A scuffle ensued and the 29year-old man was stabbed and died on the scene.

Police confirmed late on Tuesday night that a suspect had been arrested.

Provincial police commissioner Lieutenant-General Liziwe Ntshinga said in a statement: “It is alleged that the 53year-old suspect had visited his wife’s rental place when an altercation occurred and the deceased was fatally stabbed.

“The circumstances surrounding the incident will form part of the investigation.

“The suspect was arrested and will appear in the Somerset East Magistrate’s Court soon on a charge of murder.”

Nkanjeni recently returned to work at the Bay municipality after the SA Local Government Bargaining Council found that his dismissal from the municipality for misconduct was substantively unfair.

The municipality was ordered to reinstate him and pay him almost half-a-million rand in backpay.

In February, he successfully appealed against his fraud conviction at the high court in Makhanda.

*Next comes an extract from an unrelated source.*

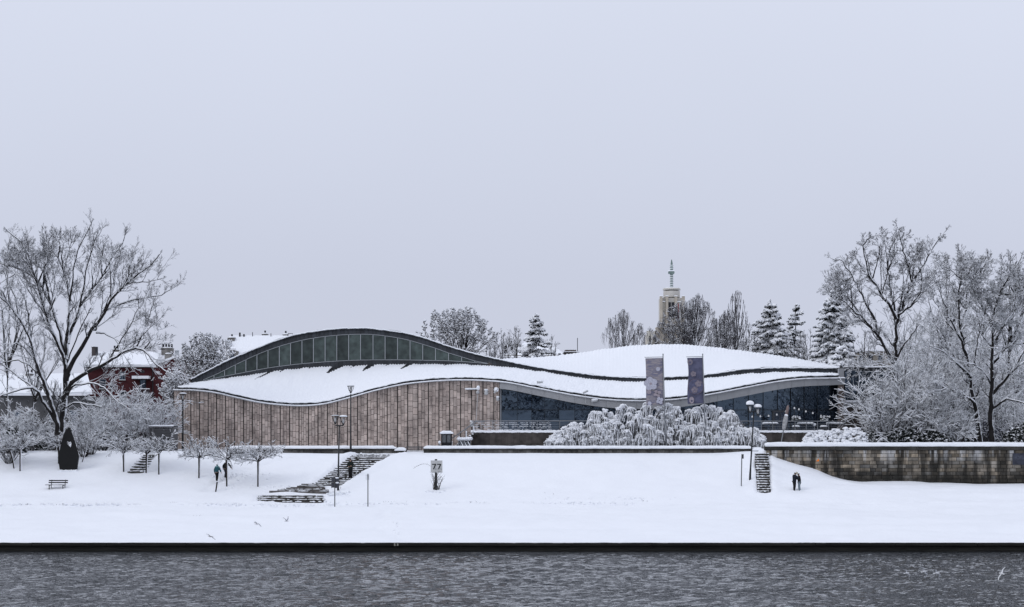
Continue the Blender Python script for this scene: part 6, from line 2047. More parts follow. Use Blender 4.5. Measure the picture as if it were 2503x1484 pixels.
def weeping(label, u0, u1, top_pts, D, seed, n):
    r = random.Random(seed)
    um = (u0 + u1) / 2
    t = thing("weeping_bush", label, "bush", P(um, 1101, D), "snow-bowed weeping bushes in front of the glass front")
    top = curve(top_pts)
    SN, TW, SM = [], [], MB()
    done = 0
    while done < n:
        u = r.uniform(u0 + 4, u1 - 4)
        tv = top(u)
        f = r.random() ** .9
        v = tv + (1080 - tv) * f
        dd_ = D + .55 - 1.1 * f + r.uniform(-.25, .25)         # lower clumps hang further forward
        rad = r.uniform(.4, 1.05)
        x, y, z = P(u, v, dd_)
        h = min(r.uniform(1.0, 2.1), z - 6.75)
        if h < .25: h = .25
        a0 = math.atan2(-.55, (u - um) / (u1 - u0) * 2.6 + r.uniform(-.45, .45))
        bell(SN, TW, r, (x, y, z), rad, h, a0)
        for k in range(4):
            a = a0 + r.uniform(-.7, .7); q = k * .2 * rad
            SM.ell((x + cos(a) * q, y + sin(a) * q, z + .03 - q * q * .55), (r.uniform(.09, .2), r.uniform(.09, .2), r.uniform(.05, .10)), 7, 4, .25, r)
        # the bough that carries it
        cx_ = P(um, 1100, D)
        done += 1
    T = []
    for k in range(7):
        a = 2 * pi * k / 7
        x0, y0, z0 = P(um, 1102, D)
        uu_ = r.uniform(u0 + 12, u1 - 12)
        xe, ye, ze = P(uu_, top(uu_) + 18, D + r.uniform(-.4, .5))
        prev = Vector((x0 + cos(a) * .3, y0 + sin(a) * .3, 6.5))
        for i in range(1, 6):
            f = i / 5
            q = Vector((x0 + (xe - x0) * f ** 1.3, y0 + (ye - y0) * f, 6.6 + (ze - 6.6) * f ** .75)) + Vector((r.uniform(-.1, .1), 0, r.uniform(-.1, .1)))
            T.append((*prev, *q, .13 - .018 * i, .13 - .018 * (i + 1)))
            prev = q
    tube_segs("trunk", T, BARK, t, 7)
    tube_segs("hanging_twigs", TW, M_WEEP, t, 3, kind_='stuff')
    tube_segs("lying_snow", SN, LADEN, t, 3, kind_='stuff')
    kind(SM.build("snow_crest", LADEN, t, True), 'stuff')
weeping("leftmost snow-bowed weeping bush, sloping down to the terrace rail", 1340, 1500, [(1338, 1082), (1360, 1056), (1385, 1040), (1410, 1022), (1440, 1010), (1470, 998), (1500, 990)], 153.25, 601, 90)
weeping("middle snow-bowed weeping bush under the left banner", 1490, 1660, [(1488, 1000), (1505, 993), (1530, 988), (1550, 984), (1580, 984), (1600, 990), (1630, 978), (1660, 986)], 153.25, 602, 100)
weeping("broad snow-bowed weeping bush under the right banner", 1648, 1790, [(1648, 982), (1665, 980), (1685, 996), (1705, 994), (1730, 984), (1750, 992), (1770, 1000), (1790, 1010)], 153.25, 603, 86)
weeping("rightmost snow-bowed weeping bush beside the leaning lamp", 1775, 1866, [(1772, 1004), (1795, 1006), (1815, 1016), (1828, 1028), (1845, 1036), (1866, 1058)], 153.1, 604, 42)
rng = random.Random(605)
hg = thing("snowy_hedge", "rounded snow-smothered shrub in front of the terrace at the right", "shrub", P(2035, 1098, 154))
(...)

It comes after he was found guilty in 2017 of conspiring with businessman Mnyamezeli Dyala to ensure his company, Trade Lane Brokerage CV, was awarded a contract advertised by the municipality in March 2010.

The tender, worth R200,000, was for the supply and erection of fencing material.

Nkanjeni was sentenced to a fine of R100,000 or three years’ imprisonment.

But the decision was overturned in February, with judge Belinda Hartle ruling that the state had failed to prove beyond reasonable doubt that Nkanjeni had lied or that he had falsified the pricing schedule.

Hartle said the facts before the court supported the possibility of an innocent conclusion rather than that the tender process had been manipulated.